The majority of Sin and Punishment plays like an updated version of Cabal or Nam-1975. Your character is able to shoot, jump, dash, and move left and right along a limited 2D plane while the game automatically guides you between destinations. Shooting comes in two flavors: lock-on bullets that are the key to defeating enemies who move around a lot, and a gun that requires manual aiming, but also fires more powerful shots.
Sin and Punishment sticks to the standard rail-based shooter formula most of the time, but some of the more interesting moments come when the game breaks away from what is to be expected from the genre. In its final moments, Sin and Punishment abandons its run-and-gun gameplay for a level that plays like a side-scrolling platformer, and the multiple bosses in every level offer their own surprises in terms of strategy requirements.
Rakugaki Showtime more like BEST GAME EVER
Its gameplay may be fast and fun, but Sin and Punishment has not gone without its share of criticism. Much has been made of its lack of difficulty and short length, sometimes in reviews that complain about the game being easy when it's played on the easy difficulty setting. In reality, the title is actually a fair bit longer than the average shooter; most playthroughs will take about an hour or so. As with most shooters, the appeal in Sin and Punishment comes not in grinding through the game by dying repeatedly and abusing the generous checkpoint system, but in finessing through the waves of enemies and using as few continues as possible.
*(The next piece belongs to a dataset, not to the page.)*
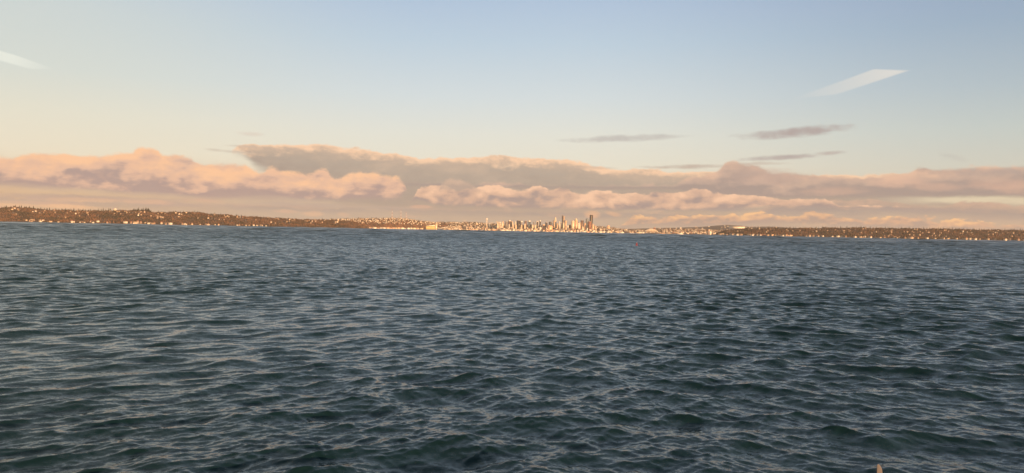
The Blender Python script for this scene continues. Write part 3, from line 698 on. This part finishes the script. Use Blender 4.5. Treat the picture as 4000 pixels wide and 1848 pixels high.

Sin and Punishment was at one time considered for release in the United States, but the waning popularity of the Nintendo 64 in 2000 ensured that the title never left Japan. Rumors have suggested that Sin and Punishment will be a part of the Nintendo Wii's download service, however, so the game could very well find new life with the next generation of consoles. Treasure fans, your frothing demand should increase with haste.
[Danny Cowan is a freelance writer hailing from Austin, Texas. He has contributed feature articles to Lost Levels Online and 1up.com, and his writing appears monthly in Hardcore Gamer Magazine.]









Comments
i was WAITING for the froth.
also AGH is actually a pretty fun game if you pretend it isn't a sequel to guardian heroes :(
Posted by: AAAAAAAAAAAAAAAAAAA | July 21, 2006 3:17 PM
advance guardian heroes is actually one of my favorite gba games. it's actually better than the saturn original, but most people who played the saturn game years before the sequel refuse to believe it.
Posted by: dessgeega | July 22, 2006 5:05 AM
I love the last line!
I honestly was not even aware of Treasure as a company until fairly recent years, and it took me a long time to find out what their games actually play like, because most reviews went like this: "It's a Treasure game, so I don't have to embellish further!"
I actually do own one Treasure game (that I know of). It's Silpheed on the PS2 and it's ok I guess.